#18. Takatori Catholic Church
Takatori Catholic Church Location: Kobe, Japan Architect: Shigeru Ban Year: 1995 (Temporary)
Shigeru Ban is famous for figuring out how to build real structures – not the ones you might have produced in your backyard – from recycled paper cardboard tubes. The Takatori Catholic Church was initially erected in Kobe after the Great Hanshin earthquake of 1995. Later, the church was moved to Taiwan. Ban’s work is known as “Paper Architecture.”
Takatori Catholic Church (カトリックたかとり教会 Katorikku Takatori Kyokai)[1] is a Catholic church in Nagata-ku, Kobe, Japan. It lies a fifteen-minute walk from Takatori Station in Kobe, Hyōgo Prefecture, Japan.
History
The church was founded in 1927. In 1929, the first church building for its own was consecrated.
Earthquake and Takatori Church
Great Hanshin earthquake, on January 17, 1995, destroyed the building of the church at that time as well as other structures in neighborhood. The disaster and recovery process from it has influenced the church and the local community including secular and non-Catholic one, and have them build a tight relationship.
Takatori Church and social sector
After the disaster, the community of the Takatori parish, which a priest Hiroshi Kanda pastured at that time, decided to offer the location as a base of disaster relief, and named it “Takatori Church Rescue Base” first, which would be later renamed “Takatori Rescue Base.” The Rescue Base offered a lodge for volunteers who gathered from many parts of Japan. Various activities for helping disaster victims were organized at the Base from soup kitchen to cleansing debris. Community radio for non-Japanese residents started, aiming those who had difficulties to catch up information in emergency because of their language barriers, first for both Korean and Vietnamese speaking communities but soon later for other language communities, which has been no small portions of the parish because of international migration.
In 2000 Takatori Church Rescue Base, which was no legal entity, was reorganized into a non-profit entity “Takatori Community Center.” It consists of three types of interest groups: secular local community representatives, religious community representatives, that is, of Takatori Church and non-profits which are based in Takatori neighborhood. Currently Hiroshi Kanda is the chair of its board of trustees.
In 2006, Takatori Community Center was awarded by Japan Foundation, a governmental funding non-profit, honoring its community-based cultural exchange.
Paper Dome
On September 17, 1995, the church got a temporary church building using paper tubes as structural elements. It was designed on a pro-bono basis by Shigeru Ban, internationally known Japanese architect who is renowned for his paper tube structures and buildings.
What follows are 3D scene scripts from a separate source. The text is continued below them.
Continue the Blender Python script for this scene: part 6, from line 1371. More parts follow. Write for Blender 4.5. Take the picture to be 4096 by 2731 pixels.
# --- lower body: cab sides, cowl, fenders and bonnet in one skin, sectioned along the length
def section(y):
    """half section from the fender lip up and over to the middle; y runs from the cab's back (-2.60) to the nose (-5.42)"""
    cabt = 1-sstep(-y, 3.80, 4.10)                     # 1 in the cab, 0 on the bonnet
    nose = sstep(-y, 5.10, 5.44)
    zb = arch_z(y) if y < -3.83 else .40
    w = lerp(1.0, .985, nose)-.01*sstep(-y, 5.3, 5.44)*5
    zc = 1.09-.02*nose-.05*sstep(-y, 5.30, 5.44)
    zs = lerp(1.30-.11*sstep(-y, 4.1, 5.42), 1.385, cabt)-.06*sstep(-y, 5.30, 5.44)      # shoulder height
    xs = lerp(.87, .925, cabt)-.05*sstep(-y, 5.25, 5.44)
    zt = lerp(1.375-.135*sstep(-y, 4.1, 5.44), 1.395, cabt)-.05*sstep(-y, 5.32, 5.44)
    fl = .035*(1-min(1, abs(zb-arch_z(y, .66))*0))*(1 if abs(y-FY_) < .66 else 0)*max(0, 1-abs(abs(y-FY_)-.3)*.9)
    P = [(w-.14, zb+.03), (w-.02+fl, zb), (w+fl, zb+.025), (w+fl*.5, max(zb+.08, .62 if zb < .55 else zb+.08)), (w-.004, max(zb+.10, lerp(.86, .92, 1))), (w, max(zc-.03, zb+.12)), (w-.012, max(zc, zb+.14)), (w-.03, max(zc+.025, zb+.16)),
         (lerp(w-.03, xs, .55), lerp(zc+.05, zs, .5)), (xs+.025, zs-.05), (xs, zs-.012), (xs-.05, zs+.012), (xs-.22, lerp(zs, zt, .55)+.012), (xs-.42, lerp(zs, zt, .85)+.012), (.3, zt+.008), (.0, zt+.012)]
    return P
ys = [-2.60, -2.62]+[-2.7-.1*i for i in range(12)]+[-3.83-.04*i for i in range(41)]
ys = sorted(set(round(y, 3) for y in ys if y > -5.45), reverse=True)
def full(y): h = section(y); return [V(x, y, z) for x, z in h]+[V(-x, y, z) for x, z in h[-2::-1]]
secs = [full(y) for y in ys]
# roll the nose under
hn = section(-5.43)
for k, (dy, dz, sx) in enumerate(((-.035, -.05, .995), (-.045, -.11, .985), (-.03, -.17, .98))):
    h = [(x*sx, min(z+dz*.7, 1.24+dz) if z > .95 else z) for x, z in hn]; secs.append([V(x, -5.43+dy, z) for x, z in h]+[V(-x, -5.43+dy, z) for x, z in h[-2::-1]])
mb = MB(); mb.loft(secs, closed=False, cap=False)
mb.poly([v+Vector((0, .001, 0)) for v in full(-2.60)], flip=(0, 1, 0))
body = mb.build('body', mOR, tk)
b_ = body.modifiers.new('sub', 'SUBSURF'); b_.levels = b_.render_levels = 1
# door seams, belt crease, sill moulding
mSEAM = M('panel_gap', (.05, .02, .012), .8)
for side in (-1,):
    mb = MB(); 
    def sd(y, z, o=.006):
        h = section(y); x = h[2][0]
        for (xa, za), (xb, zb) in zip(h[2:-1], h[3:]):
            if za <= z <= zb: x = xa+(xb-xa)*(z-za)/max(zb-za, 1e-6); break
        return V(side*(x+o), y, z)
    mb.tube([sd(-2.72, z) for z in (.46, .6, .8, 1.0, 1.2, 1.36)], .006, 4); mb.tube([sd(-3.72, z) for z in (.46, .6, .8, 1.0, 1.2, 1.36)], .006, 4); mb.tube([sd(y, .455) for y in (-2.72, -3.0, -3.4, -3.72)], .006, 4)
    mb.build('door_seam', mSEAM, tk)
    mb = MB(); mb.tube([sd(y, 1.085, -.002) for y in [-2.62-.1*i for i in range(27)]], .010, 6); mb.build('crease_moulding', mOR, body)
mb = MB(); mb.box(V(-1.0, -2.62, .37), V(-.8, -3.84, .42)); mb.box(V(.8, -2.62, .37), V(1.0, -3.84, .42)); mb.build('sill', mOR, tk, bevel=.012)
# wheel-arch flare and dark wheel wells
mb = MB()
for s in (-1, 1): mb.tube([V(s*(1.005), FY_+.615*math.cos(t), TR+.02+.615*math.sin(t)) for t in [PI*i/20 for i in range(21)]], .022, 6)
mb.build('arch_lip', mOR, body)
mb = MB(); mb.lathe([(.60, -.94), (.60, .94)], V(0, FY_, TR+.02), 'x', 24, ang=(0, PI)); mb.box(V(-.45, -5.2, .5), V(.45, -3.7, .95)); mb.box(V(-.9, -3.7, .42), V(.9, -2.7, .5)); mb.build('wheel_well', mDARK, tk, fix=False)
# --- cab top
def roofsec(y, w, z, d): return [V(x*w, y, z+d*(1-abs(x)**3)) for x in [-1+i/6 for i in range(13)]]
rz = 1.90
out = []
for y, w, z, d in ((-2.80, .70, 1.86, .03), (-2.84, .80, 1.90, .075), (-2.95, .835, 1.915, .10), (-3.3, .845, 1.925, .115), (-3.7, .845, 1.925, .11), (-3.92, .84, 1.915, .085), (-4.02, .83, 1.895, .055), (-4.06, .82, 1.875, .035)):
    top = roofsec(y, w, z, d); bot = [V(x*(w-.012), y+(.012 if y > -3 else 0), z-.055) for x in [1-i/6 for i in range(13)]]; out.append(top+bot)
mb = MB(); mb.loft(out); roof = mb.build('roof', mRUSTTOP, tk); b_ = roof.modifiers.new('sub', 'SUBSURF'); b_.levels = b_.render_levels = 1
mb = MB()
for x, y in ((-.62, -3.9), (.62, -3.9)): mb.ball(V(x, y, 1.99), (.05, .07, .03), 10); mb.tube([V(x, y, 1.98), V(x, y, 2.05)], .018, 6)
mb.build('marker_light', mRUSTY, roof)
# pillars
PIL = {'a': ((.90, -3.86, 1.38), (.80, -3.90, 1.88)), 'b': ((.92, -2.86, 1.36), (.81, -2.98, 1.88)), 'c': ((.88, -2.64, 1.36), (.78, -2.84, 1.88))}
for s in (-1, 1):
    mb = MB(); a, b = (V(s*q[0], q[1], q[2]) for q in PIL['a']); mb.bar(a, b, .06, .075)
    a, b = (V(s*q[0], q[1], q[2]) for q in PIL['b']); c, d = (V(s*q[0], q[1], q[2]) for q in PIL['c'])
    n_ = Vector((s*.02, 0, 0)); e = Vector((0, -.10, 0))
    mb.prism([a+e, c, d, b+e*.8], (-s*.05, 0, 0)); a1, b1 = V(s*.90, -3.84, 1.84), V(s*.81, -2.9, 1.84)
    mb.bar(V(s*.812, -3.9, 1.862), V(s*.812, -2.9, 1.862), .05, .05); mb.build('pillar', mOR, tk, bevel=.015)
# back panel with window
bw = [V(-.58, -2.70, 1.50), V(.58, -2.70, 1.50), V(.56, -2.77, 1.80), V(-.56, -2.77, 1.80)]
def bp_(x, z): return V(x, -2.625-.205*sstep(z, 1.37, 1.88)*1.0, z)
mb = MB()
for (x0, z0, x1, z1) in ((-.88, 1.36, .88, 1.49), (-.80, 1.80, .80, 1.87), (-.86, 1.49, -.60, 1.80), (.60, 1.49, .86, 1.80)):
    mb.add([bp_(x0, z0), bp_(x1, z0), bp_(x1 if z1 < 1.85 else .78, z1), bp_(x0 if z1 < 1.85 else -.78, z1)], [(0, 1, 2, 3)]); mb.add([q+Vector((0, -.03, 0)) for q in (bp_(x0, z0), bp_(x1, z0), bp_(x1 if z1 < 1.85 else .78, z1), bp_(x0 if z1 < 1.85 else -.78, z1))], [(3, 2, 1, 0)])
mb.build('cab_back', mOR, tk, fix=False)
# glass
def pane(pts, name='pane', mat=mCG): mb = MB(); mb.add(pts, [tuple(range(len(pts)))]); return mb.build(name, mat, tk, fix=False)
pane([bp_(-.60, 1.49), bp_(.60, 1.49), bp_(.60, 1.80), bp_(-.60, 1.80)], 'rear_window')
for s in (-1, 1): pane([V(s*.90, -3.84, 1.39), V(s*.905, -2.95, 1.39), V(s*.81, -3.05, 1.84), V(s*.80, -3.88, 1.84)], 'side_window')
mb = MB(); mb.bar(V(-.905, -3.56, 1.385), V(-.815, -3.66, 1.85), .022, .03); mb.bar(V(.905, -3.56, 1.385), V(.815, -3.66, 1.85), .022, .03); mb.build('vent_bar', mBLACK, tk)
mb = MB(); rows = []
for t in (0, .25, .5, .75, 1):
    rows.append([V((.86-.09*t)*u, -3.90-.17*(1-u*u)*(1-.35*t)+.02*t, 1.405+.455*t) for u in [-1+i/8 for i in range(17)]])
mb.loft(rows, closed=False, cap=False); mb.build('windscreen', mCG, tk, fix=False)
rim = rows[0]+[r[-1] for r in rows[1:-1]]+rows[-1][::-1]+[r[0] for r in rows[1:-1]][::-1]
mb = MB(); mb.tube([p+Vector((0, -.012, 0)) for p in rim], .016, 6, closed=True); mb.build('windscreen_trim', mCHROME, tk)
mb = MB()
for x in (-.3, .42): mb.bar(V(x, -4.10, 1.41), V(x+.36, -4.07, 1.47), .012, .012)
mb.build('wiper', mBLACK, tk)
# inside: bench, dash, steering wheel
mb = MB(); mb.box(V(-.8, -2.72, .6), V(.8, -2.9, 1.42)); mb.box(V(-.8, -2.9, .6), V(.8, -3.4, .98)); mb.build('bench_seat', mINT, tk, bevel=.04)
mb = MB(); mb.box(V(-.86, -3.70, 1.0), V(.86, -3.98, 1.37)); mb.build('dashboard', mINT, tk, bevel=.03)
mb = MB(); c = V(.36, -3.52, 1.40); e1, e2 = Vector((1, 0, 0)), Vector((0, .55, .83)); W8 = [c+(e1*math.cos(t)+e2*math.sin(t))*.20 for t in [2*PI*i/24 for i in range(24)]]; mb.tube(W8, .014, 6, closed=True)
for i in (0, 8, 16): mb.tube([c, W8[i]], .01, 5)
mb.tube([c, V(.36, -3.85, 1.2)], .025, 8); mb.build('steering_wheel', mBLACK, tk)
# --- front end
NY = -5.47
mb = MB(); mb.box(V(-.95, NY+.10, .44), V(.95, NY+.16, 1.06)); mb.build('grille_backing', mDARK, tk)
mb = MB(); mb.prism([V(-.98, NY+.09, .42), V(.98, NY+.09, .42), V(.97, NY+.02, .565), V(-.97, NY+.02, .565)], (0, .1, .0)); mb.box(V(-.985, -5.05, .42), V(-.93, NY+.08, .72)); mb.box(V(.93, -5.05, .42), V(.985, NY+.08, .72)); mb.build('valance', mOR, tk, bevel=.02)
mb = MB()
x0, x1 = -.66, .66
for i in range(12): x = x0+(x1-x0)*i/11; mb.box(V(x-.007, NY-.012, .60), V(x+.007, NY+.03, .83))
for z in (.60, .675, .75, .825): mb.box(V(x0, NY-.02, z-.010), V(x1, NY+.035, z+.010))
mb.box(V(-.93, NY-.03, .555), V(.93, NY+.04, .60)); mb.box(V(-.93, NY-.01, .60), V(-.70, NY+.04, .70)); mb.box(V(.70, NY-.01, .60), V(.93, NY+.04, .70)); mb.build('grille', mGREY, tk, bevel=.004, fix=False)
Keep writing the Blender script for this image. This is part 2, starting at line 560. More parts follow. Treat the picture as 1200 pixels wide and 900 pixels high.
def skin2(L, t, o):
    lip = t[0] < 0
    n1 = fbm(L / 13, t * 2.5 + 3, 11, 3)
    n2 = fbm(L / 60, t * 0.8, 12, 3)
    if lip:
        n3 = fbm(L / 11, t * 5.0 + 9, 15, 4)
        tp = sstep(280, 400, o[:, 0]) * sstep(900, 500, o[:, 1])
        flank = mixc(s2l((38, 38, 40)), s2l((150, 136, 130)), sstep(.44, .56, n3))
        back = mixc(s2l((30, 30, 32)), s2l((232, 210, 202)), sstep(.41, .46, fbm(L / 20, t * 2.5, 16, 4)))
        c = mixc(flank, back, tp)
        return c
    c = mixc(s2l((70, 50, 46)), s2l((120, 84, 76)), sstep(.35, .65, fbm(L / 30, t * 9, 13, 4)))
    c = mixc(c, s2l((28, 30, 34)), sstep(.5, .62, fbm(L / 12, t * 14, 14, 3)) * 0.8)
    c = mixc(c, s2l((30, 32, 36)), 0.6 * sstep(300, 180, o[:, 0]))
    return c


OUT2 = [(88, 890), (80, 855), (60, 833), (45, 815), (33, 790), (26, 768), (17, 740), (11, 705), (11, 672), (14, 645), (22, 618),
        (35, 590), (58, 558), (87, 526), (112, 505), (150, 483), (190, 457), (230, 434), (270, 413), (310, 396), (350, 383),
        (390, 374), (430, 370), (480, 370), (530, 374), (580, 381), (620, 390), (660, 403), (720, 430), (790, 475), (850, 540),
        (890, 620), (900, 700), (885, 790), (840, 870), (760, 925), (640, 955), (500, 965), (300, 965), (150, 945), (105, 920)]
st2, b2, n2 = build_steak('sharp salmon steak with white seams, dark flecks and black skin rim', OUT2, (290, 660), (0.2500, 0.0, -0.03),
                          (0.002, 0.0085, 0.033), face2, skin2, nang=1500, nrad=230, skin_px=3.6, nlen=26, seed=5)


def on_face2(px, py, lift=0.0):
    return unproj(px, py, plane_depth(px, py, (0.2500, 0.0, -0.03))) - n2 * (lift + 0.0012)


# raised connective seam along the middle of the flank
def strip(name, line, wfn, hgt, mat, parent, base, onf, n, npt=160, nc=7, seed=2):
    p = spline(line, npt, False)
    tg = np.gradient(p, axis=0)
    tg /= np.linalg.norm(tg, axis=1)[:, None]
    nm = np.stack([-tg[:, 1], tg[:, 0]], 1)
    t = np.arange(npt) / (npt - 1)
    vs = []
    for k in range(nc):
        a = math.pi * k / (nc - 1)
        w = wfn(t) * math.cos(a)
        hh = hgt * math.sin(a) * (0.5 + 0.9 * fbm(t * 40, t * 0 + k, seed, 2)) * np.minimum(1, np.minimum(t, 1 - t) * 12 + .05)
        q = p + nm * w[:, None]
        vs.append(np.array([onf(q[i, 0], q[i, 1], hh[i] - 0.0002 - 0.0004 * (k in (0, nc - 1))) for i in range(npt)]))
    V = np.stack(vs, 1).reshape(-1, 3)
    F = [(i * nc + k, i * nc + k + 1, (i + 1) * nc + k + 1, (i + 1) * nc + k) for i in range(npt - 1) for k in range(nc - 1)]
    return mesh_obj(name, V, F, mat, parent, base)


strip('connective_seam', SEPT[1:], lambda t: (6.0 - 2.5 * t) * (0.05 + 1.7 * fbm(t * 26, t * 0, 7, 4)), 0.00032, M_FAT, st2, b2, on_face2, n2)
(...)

This temporary structure was nicknamed “Paper Dome.”
The church community has later planned to build a permanent building and the “Paper Dome” was deconstructed in 2005. In the same year, the structure was donated to a Catholic community in Nantou County, Taiwan which had suffered the 921 Earthquake in 1999. The deconstructed structure was shipped in 2006 to Taiwan, reconstructed there and has been reused as a place of worship.